Die Parzelle war aber beim Vertragsabschluss mangels Kanalisation, Wasserzuleitung und hinreichender Zufahrt nicht erschlossen, somit nicht Bauland im engeren Sinne. Das wusste der Kläger beim Vertragsabschluss. Es wurde ihm somit nicht baureifes Land versprochen. Trotzdem hat der Gemeinderat von Flims das erste Baugesuch nicht vorbehaltlos abgelehnt, sondern bloss deshalb zurückgewiesen, weil der geplante Bau zu gross sei und nicht ins Gelände passe. Es ist daher anzunehmen, dass er die Bewilligung für ein abgeändertes Projekt erteilt hätte und dass somit im Zeitpunkt des Vertragsabschlusses die streitige Parzelle überbaut werden konnte.
Richtig ist, dass das zweite Baugesuch aus einem anderen Grunde, d.h. wegen der ungenügenden Zufahrt zum Grundstück abgelehnt wurde. Ob dieser Entscheid auf die infolge der baulichen Entwicklung in Flims notwendig gewordene Verschärfung der Baubewilligungspraxis zurückzuführen ist, kann dahingestellt bleiben. Zwar erklärte sich der Gemeinderat von Flims vor Vertragsbschluss mit der Wasserzuleitung grundsätzlich einverstanden und äusserte die Bereitschaft, das Projekt zur Überprüfung der Ausmasse entgegenzunehmen. Damit sicherte er aber nicht verbindlich zu, er werde im Baubewilligungsverfahren auf die baupolizeilichen Anforderungen verzichten und die Überbauung einer unerschlossenen Parzelle gestatten. Nichts hätte ihn daran gehindert, bereits das erste Baugesuch wegen der ungenügenden Zufahrt abzulehnen. Die irrtümliche Annahme des Klägers, er werde die Baubewilligung ohne weiteres erhalten, obwohl das Grundstück nur über einen Feldweg erreichbar war, betraf keinen Sachverhalt, der nach Treu und Glauben im Geschäftsverkehr als wesentliche Grundlage des Vertrages angesehen werden konnte. Vielmehr handelte es sich um eine falsche Vorstellung über die Rechtsfolgen der baupolizeilichen
BGE 95 II 407 S. 411
Vorschriften, die vom Parteiwillen unabhängig sind und - wie die Beweggründe des Vertragsschlusses - ausserhalb des streitigen Rechtsgeschäftes stehen. Der Irrtum über die Rechtslage ist somit nicht wesentlich, weshalb die Anfechtung des Vertrages ausgeschlossen ist. Wollte der Kläger unter den gegebenen Umständen den Bestand oder Nichtbestand des Vertrages vom Ausgang des Baubewilligungsverfahrens abhängig machen, so hatte er bei der Beurkundung eine entsprechende Bedingung in den Vertrag aufnehmen zu lassen (vgl.
BGE 79 II 275
Erw. 5 lit. b). Zudem hat der Kläger nicht dargetan, dass die technischen Voraussetzungen für einen genügenden Weg fehlten und daher die Überbauung der Parzelle nicht möglich gewesen wäre.
2.
Das Kantonsgericht erklärt, die Verkäuferin habe die Parzelle als Bauland veräussert und damit eine unbefristete Zusicherung hinsichtlich ihrer Überbaubarkeit abgegeben.
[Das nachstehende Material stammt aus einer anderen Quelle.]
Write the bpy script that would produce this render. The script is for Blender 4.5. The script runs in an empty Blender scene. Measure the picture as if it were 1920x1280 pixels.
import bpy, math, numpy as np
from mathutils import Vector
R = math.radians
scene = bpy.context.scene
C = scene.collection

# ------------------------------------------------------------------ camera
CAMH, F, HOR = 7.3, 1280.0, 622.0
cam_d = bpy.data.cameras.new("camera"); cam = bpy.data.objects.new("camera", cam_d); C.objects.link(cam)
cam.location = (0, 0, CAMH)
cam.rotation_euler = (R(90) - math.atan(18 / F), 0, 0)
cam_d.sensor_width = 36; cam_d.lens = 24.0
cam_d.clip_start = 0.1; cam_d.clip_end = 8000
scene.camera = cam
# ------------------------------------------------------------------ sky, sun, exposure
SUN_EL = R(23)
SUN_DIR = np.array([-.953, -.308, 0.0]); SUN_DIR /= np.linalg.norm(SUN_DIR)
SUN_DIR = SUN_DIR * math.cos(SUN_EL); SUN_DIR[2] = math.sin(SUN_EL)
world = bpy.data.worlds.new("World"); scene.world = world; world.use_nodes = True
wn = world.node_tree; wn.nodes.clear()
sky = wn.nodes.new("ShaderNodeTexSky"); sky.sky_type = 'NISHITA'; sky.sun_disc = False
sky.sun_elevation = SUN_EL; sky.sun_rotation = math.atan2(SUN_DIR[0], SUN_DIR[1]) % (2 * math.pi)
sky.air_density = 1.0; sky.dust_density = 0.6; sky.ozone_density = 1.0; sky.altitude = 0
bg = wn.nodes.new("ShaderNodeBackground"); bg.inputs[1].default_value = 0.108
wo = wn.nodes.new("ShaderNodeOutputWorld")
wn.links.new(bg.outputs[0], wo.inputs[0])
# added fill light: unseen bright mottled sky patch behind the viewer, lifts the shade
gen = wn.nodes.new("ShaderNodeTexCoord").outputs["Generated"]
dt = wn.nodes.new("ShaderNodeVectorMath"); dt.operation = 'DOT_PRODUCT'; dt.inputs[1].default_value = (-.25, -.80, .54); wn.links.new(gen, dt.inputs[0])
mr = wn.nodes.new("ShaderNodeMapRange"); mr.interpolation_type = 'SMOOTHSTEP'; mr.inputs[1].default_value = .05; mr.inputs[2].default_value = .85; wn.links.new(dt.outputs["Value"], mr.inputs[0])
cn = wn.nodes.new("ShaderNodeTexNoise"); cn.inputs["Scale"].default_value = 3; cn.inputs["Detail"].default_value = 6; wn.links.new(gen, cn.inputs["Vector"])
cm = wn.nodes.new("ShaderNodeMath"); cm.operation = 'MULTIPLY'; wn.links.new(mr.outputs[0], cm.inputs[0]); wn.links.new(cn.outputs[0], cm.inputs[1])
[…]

Der Kläger stellt keine Gewährleistungsansprüche (Wandelung oder Preisminderung). Daher kann offen bleiben, ob eine Zusicherung im Sinne von
Art. 197 OR
vorliegt (vgl.
BGE 91 II 277
/78 Erw. 1).
Demnach erkennt das Bundesgericht:
Die Berufung der Beklagten wird gutgeheissen, das Urteil des Kantonsgerichts Graubünden vom 20. Januar 1969 aufgehoben und die Klage abgewiesen.